No you are not over reacting at all. I mean they're in kindergarten that's where they're supposed to learn stuff like not to call out and sit down etc. I agree that any violent or really disruptive behaviors have to be addressed but come on suspending a kid in K! Usually this type of behavior plan is put in place with individual students as needed not sent home as a blanket not for everyone to read. Sounds like someone got up on the wrong side of the bed!

Anonymous said...

I would have liked to have seen the positive reinforcement aspect of the behavior plan listed in the letter. It could have been written from the positive side and worked in the results of not following the rules in the clasroom. Written this way, a child could have given it to their parents all excited that they were going to be able to receive a reward from school. It would have also put the parents on a positive side of education by reinforcing to their child to be working for the reward.

vanessa said...

Our district does use ISS in certain situation in both pre-k and kindergarten. However, I believe that this is coming from 2 places; the push down of academics and the decrease in parenting skills in this country (present company excluded of course!). Teachers are forced to teach so much academic curriculum these days they don't have time to deal with the behavior and still meet the incredibly high standards.
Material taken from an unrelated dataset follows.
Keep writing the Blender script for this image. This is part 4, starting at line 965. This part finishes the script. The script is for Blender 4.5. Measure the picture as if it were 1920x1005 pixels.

Any teacher will tell you that in recent years parents have stopped parenting almost completely and chaos reigns in many homes with the kids in charge instead of the parents. It's not rocket science, just watch SuperNanny and you will see it.

So, we have an increase in standards and a decrease in parenting which is a recipe for disaster in the classroom. I wouldn't take this note personally, it's just a sign of the times. I'm sure it's not targeting your son; not putting your bottom in your chair while you are working would never warrant time in ISS imo.

Alexandra K. said...

I need to say something when I read this. As a former school teacher and as a parent of a child with special needs (I am not implying these kids are), I have noticed some children function better doing work standing up. They have a better range of movement when standing as opposed to sitting.

Young children have not fully developed their peripheral vision. Standing and turning to face their work makes it easier for them to see what they are doing. (Also worth noting: boys seem to develope this later than girls). I learned this from my son's eye doctor.

Hope that this information helps and maybe you can pass it along to the school.

Cathy said...

I am a school teacher, and I can see where these ladies are coming from. There is obviously a problem with behavior, and they are letting the parents know that they're setting up a new system to deal with it. I am surprised that they call it "in school suspension." That is very different from "time-out." If I were you, I wouldn't be worried about my son being in trouble. If you haven't had a million notes and phone calls from the teacher, she isn't talking about your son. I certainly don't have a problem with students standing up to do their work. I would ask them to sit down if they were in the way of the screen or something, but they wouldn't be in trouble. I hope it works out!

Patti said...

I know I'm a little late to the party here, but I think the direction they are heading is a bad one. Using suspension on young children will only make them immune to that as a threat later. Not only that, but they aren't learning appropriate behaviors, they're being told what NOT to do. There are lots of programs that help teachers teach appropriate behaviors to children. Perhaps what they need is more adults, in which case it's time to ask for parent volunteers.

I'm sure their hearts are in the right place, but that letter seems a little extreme to me. I would probably talk to the teacher and maybe the principal. It's possible the environment isn't set up for those particular children to succeed, and because they are kids who are disruptive it's difficult to see where improvements in the environment or routine could help. Being a teacher with difficult children is so overwhelming sometimes maybe the teachers just need to know that support is available. Can you be that support?